* _TASK TO CARRY OUT_:
Repeat every line exactly, keeping the pictures out of the copy.

* _DATASET EXCERPT_:
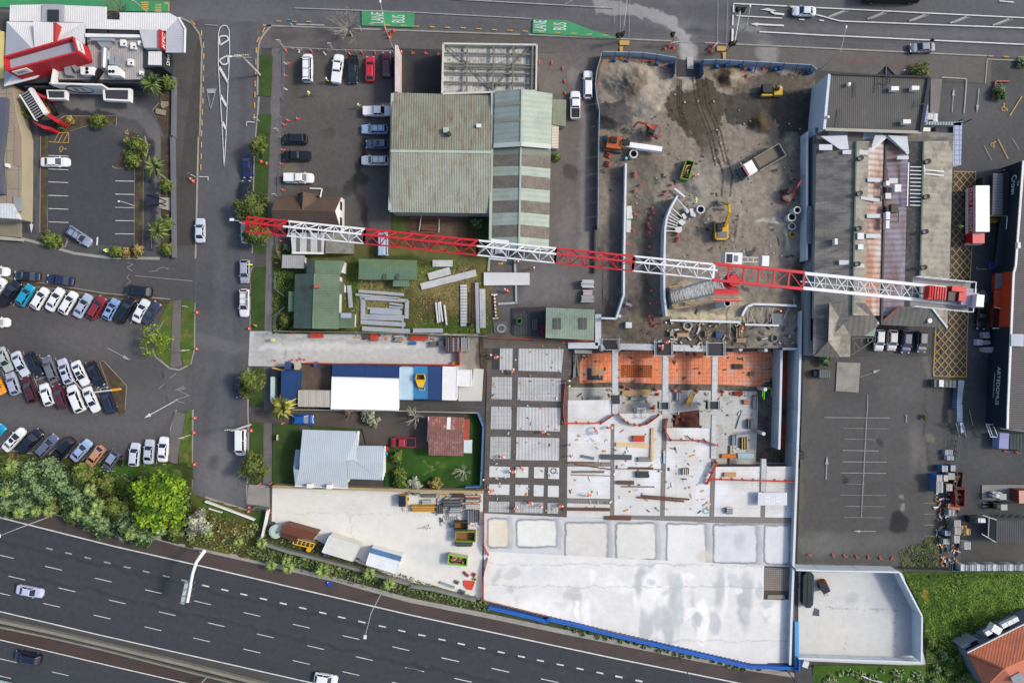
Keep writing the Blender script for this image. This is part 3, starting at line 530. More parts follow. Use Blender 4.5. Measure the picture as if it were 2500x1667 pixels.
#  green-grey rusty warehouse
wh_m=[M('rusty_green_iron',(142,144,130),sp=(0,.42,.3),sn=((128,104,78),1.6,.5,.7,(1,.09)),rg=.7,vr=.16),M('rusty_green_iron_south',(160,163,150),sp=(0,.42,.26),sn=((142,116,88),1.6,.53,.72,(1,.09)),rg=.7,vr=.16)]
e=[q1(10,2148,1062),q1(20,945,1095),q1(21,925,882),q1(11,2115,868)]
bt=Bt('warehouse','long warehouse with rusty pale green ribbed roof beside the yard of parked cars','warehouse',e)
Wp(bt,e,5.2,Fl('warehouse_wall',(150,156,148)))
rv=[(*e[0],5.2),(*e[1],5.2),(*e[2],5.2),(*e[3],5.2),W(11,2130,170,6.8),W(21,935,183,6.8)]
Rp(bt,rv,[(0,1,5,4),(4,5,2,3)],wh_m)
pale_green=Fl('pale_green_flashing',(176,188,174));Rc(bt,[rv[4],rv[5]],pale_green,.45)
Gt(bt,[q1(10,2150,1075),q1(11,2118,850)],5.3,pale_green,.45);Gt(bt,q(20,950,1060,945,1568)+q(21,930,880,925,1190),5.6,pale_green,.5)
wp('vent_pipe',MB().cyl(T(20,455,1545,6.5),.35,.9,Fl('dark_steel',(70,74,76))).box(T(20,418,1498,6.6),(.9,.9,.9),MATS['pale_green_flashing']),bt)
wp('rooftop_unit',mbx(T(20,793,1445,6.4),(.8,.6,.5),Tm),bt)
Rp(bt,[W(21,835,340,5.75),W(21,900,340,5.75),W(21,895,405,5.7),W(21,835,405,5.7)],F4,Fl('faded_red_paint',(186,108,92)),.02,'roof_patch')
#  striped warehouse
gA=M('pale_green_sheet',(168,180,168),vr=.13,sp=(90,.9,.07),rg=.7);gB=M('lichen_brown_sheet',(122,116,106),vr=.25,sc_=(.8,9),sn=((150,144,136),3,.55,.7));gC=M('dull_green_sheet',(132,140,130),vr=.1,sp=(90,.9,.07))
bt=Bt('warehouse','long gabled warehouse with bands of pale green and brown roof sheets','warehouse',[q1(20,1290,1400),q1(21,1270,1200)])
L_=lambda y:q1(21,968-(y+300)*.017,y);Rg=lambda y:q1(21,1278-(y)*.018,y-10);Rt=lambda y:q1(21,1622-y*.022,y+22)
ysb=[120,215,350,455,600,740,880,1020,1160,1290];mts=[gC,gB,gA,gB,gA,gB,gA,gB,gA]
rv=[];fc=[];fm=[]
for y in ysb:rv+=[(*L_(y),5.4),(*Rg(y),7.),(*Rt(y),5.4)]
for i in Rn(9):fc+=[(3*i,3*i+1,3*i+4,3*i+3),(3*i+1,3*i+2,3*i+5,3*i+4)];fm+=[mts[i],mts[i]]
up=[W(20,975,1045,6.),W(20,1288,1022,7.7),W(20,1638,1075,6.),W(21,962,108,6.),W(21,1278,88,7.7),W(21,1620,118,6.)]
Wp(bt,[q1(20,990,1050),q1(20,1630,1080),q1(21,1595,1290),q1(21,945,1270)],5.4,Fl('warehouse_wall',(150,156,148)),inset=.3)
Rp(bt,rv,fc,fm);Rp(bt,up,[(0,1,4,3),(1,2,5,4)],[M('pale_green_sheet_b',(156,168,162),vr=.1,sp=(90,.9,.08)),gA])
for a_,b_ in(((975,1190),(1280,1165)),((975,1370),(1270,1350))):
 x0,y0=q1(20,*a_);x1,y1=q1(20,*b_);Rp(bt,[(x0,y0,6.1),(x1,y1,7.75),(x1-2,y1+7,7.75),(x0,y0+8,6.1)],F4,Fl('fibreglass_strip',(150,152,138)),.02,'skylight')
Rc(bt,[rv[1],rv[28]],pale_green,.3);Rc(bt,[up[1],up[4]],pale_green,.3);Rc(bt,[up[3],up[4],up[5]],Fl('pale_flashing',(196,202,198)),.8)
bt=Bt('lean_to_shed','flat pale green lean-to on the east side of the banded warehouse','shed',[q1(20,1715,1300)]);e=q(20,1638,1140,1795,1145,1790,1450,1635,1425)
Wp(bt,e,2.8,Fl('warehouse_wall',(150,156,148)));Rp(bt,[(*p,2.8)for p in e],F4,M('old_green_felt',(142,148,128),vr=.15,sc_=(.6,5)))
bt=Bt('tool_shed','narrow cream boarded shed roof against the banded warehouse','shed',[q1(20,1670,1500)]);e=q(20,1630,1425,1710,1430)+q(21,1705,140,1625,130)
Wp(bt,e,2.5,WW);Rp(bt,[(*p,2.5)for p in e],F4,M('cream_boards',(214,208,188),vr=.1,sp=(90,.5,.2)))
#  roofless frame building with purlins
bt=Bt('parapet_building','building with dirty white sunken roof crossed by a grid of steel purlins','building',[q1(20,920,800)])
e=q(20,385,500,1455,515,1448,1040,372,1075);Wp(bt,e,4.,Fl('old_white_wall',(196,196,190)))
Rp(bt,[(*p,4.3)for p in q(20,395,520,1440,530,1435,1035,385,1065)],F4,M('peeling_white_roof',(196,196,192),vr=.2,sc_=(.5,4),sn=((128,120,112),.9,.52,.66),sp=(0,.5,.1)))
mb=MB();pm=Fl('parapet_cream',(206,204,192))
ring_=[(*p,5.4)for p in q(20,385,500,1458,515,1450,1040,372,1075)];vv=[P3(p)for p in ring_]
for a,b in zip(vv,vv[1:]+vv[:1]):mb.bar(a-vec(0,0,.55),b-vec(0,0,.55),.3,1.1,pm)
wp('parapet',mb,bt);mb=MB();bm_=Fl('weathered_beam',(120,120,108))
for y in(612,730,765,835,945):mb.bar(T(20,390,y,5.),T(20,1440,y+18,5.),.28,.25,bm_)
for x in(662,965,1190,1412):mb.bar(T(20,x,520,5.2),T(20,x-12,1040,5.2),.3,.25,bm_)
for a_ in((410,520,650,720),(700,760,950,1040),(970,1020,1180,760),(1190,730,1390,530)):mb.bar(T(20,*a_[:2],4.8),T(20,*a_[2:],4.8),.15,.15,bm_)
wp('roof_beams',mb,bt)
#  tall thin parapet wall between yards
wp_=MB();a=T(10,2195,520,4.5);b=T(10,2195,1055,4.5);wp_.bar(a-vec(0,0,2.2),b-vec(0,0,2.2),.5,4.4,M('peeling_pink_white_wall',(214,202,202),vr=.15,sn=((170,140,136),.9,.6,.72)))
Pt('boundary_wall',wp_,Lb='tall peeling pinkish white wall north of the rusty warehouse',cat='wall')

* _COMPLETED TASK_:
Keep writing the Blender script for this image. This is part 3, starting at line 530. More parts follow. Use Blender 4.5. Measure the picture as if it were 2500x1667 pixels.
#  green-grey rusty warehouse
wh_m=[M('rusty_green_iron',(142,144,130),sp=(0,.42,.3),sn=((128,104,78),1.6,.5,.7,(1,.09)),rg=.7,vr=.16),M('rusty_green_iron_south',(160,163,150),sp=(0,.42,.26),sn=((142,116,88),1.6,.53,.72,(1,.09)),rg=.7,vr=.16)]
e=[q1(10,2148,1062),q1(20,945,1095),q1(21,925,882),q1(11,2115,868)]
bt=Bt('warehouse','long warehouse with rusty pale green ribbed roof beside the yard of parked cars','warehouse',e)
Wp(bt,e,5.2,Fl('warehouse_wall',(150,156,148)))
rv=[(*e[0],5.2),(*e[1],5.2),(*e[2],5.2),(*e[3],5.2),W(11,2130,170,6.8),W(21,935,183,6.8)]
Rp(bt,rv,[(0,1,5,4),(4,5,2,3)],wh_m)
pale_green=Fl('pale_green_flashing',(176,188,174));Rc(bt,[rv[4],rv[5]],pale_green,.45)
Gt(bt,[q1(10,2150,1075),q1(11,2118,850)],5.3,pale_green,.45);Gt(bt,q(20,950,1060,945,1568)+q(21,930,880,925,1190),5.6,pale_green,.5)
wp('vent_pipe',MB().cyl(T(20,455,1545,6.5),.35,.9,Fl('dark_steel',(70,74,76))).box(T(20,418,1498,6.6),(.9,.9,.9),MATS['pale_green_flashing']),bt)
wp('rooftop_unit',mbx(T(20,793,1445,6.4),(.8,.6,.5),Tm),bt)
Rp(bt,[W(21,835,340,5.75),W(21,900,340,5.75),W(21,895,405,5.7),W(21,835,405,5.7)],F4,Fl('faded_red_paint',(186,108,92)),.02,'roof_patch')
#  striped warehouse
gA=M('pale_green_sheet',(168,180,168),vr=.13,sp=(90,.9,.07),rg=.7);gB=M('lichen_brown_sheet',(122,116,106),vr=.25,sc_=(.8,9),sn=((150,144,136),3,.55,.7));gC=M('dull_green_sheet',(132,140,130),vr=.1,sp=(90,.9,.07))
bt=Bt('warehouse','long gabled warehouse with bands of pale green and brown roof sheets','warehouse',[q1(20,1290,1400),q1(21,1270,1200)])
L_=lambda y:q1(21,968-(y+300)*.017,y);Rg=lambda y:q1(21,1278-(y)*.018,y-10);Rt=lambda y:q1(21,1622-y*.022,y+22)
ysb=[120,215,350,455,600,740,880,1020,1160,1290];mts=[gC,gB,gA,gB,gA,gB,gA,gB,gA]
rv=[];fc=[];fm=[]
for y in ysb:rv+=[(*L_(y),5.4),(*Rg(y),7.),(*Rt(y),5.4)]
for i in Rn(9):fc+=[(3*i,3*i+1,3*i+4,3*i+3),(3*i+1,3*i+2,3*i+5,3*i+4)];fm+=[mts[i],mts[i]]
up=[W(20,975,1045,6.),W(20,1288,1022,7.7),W(20,1638,1075,6.),W(21,962,108,6.),W(21,1278,88,7.7),W(21,1620,118,6.)]
Wp(bt,[q1(20,990,1050),q1(20,1630,1080),q1(21,1595,1290),q1(21,945,1270)],5.4,Fl('warehouse_wall',(150,156,148)),inset=.3)
Rp(bt,rv,fc,fm);Rp(bt,up,[(0,1,4,3),(1,2,5,4)],[M('pale_green_sheet_b',(156,168,162),vr=.1,sp=(90,.9,.08)),gA])
for a_,b_ in(((975,1190),(1280,1165)),((975,1370),(1270,1350))):
 x0,y0=q1(20,*a_);x1,y1=q1(20,*b_);Rp(bt,[(x0,y0,6.1),(x1,y1,7.75),(x1-2,y1+7,7.75),(x0,y0+8,6.1)],F4,Fl('fibreglass_strip',(150,152,138)),.02,'skylight')
Rc(bt,[rv[1],rv[28]],pale_green,.3);Rc(bt,[up[1],up[4]],pale_green,.3);Rc(bt,[up[3],up[4],up[5]],Fl('pale_flashing',(196,202,198)),.8)
bt=Bt('lean_to_shed','flat pale green lean-to on the east side of the banded warehouse','shed',[q1(20,1715,1300)]);e=q(20,1638,1140,1795,1145,1790,1450,1635,1425)
Wp(bt,e,2.8,Fl('warehouse_wall',(150,156,148)));Rp(bt,[(*p,2.8)for p in e],F4,M('old_green_felt',(142,148,128),vr=.15,sc_=(.6,5)))
bt=Bt('tool_shed','narrow cream boarded shed roof against the banded warehouse','shed',[q1(20,1670,1500)]);e=q(20,1630,1425,1710,1430)+q(21,1705,140,1625,130)
Wp(bt,e,2.5,WW);Rp(bt,[(*p,2.5)for p in e],F4,M('cream_boards',(214,208,188),vr=.1,sp=(90,.5,.2)))
#  roofless frame building with purlins
bt=Bt('parapet_building','building with dirty white sunken roof crossed by a grid of steel purlins','building',[q1(20,920,800)])
e=q(20,385,500,1455,515,1448,1040,372,1075);Wp(bt,e,4.,Fl('old_white_wall',(196,196,190)))
Rp(bt,[(*p,4.3)for p in q(20,395,520,1440,530,1435,1035,385,1065)],F4,M('peeling_white_roof',(196,196,192),vr=.2,sc_=(.5,4),sn=((128,120,112),.9,.52,.66),sp=(0,.5,.1)))
mb=MB();pm=Fl('parapet_cream',(206,204,192))
ring_=[(*p,5.4)for p in q(20,385,500,1458,515,1450,1040,372,1075)];vv=[P3(p)for p in ring_]
for a,b in zip(vv,vv[1:]+vv[:1]):mb.bar(a-vec(0,0,.55),b-vec(0,0,.55),.3,1.1,pm)
wp('parapet',mb,bt);mb=MB();bm_=Fl('weathered_beam',(120,120,108))
for y in(612,730,765,835,945):mb.bar(T(20,390,y,5.),T(20,1440,y+18,5.),.28,.25,bm_)
for x in(662,965,1190,1412):mb.bar(T(20,x,520,5.2),T(20,x-12,1040,5.2),.3,.25,bm_)
for a_ in((410,520,650,720),(700,760,950,1040),(970,1020,1180,760),(1190,730,1390,530)):mb.bar(T(20,*a_[:2],4.8),T(20,*a_[2:],4.8),.15,.15,bm_)
wp('roof_beams',mb,bt)
#  tall thin parapet wall between yards
wp_=MB();a=T(10,2195,520,4.5);b=T(10,2195,1055,4.5);wp_.bar(a-vec(0,0,2.2),b-vec(0,0,2.2),.5,4.4,M('peeling_pink_white_wall',(214,202,202),vr=.15,sn=((170,140,136),.9,.6,.72)))
Pt('boundary_wall',wp_,Lb='tall peeling pinkish white wall north of the rusty warehouse',cat='wall')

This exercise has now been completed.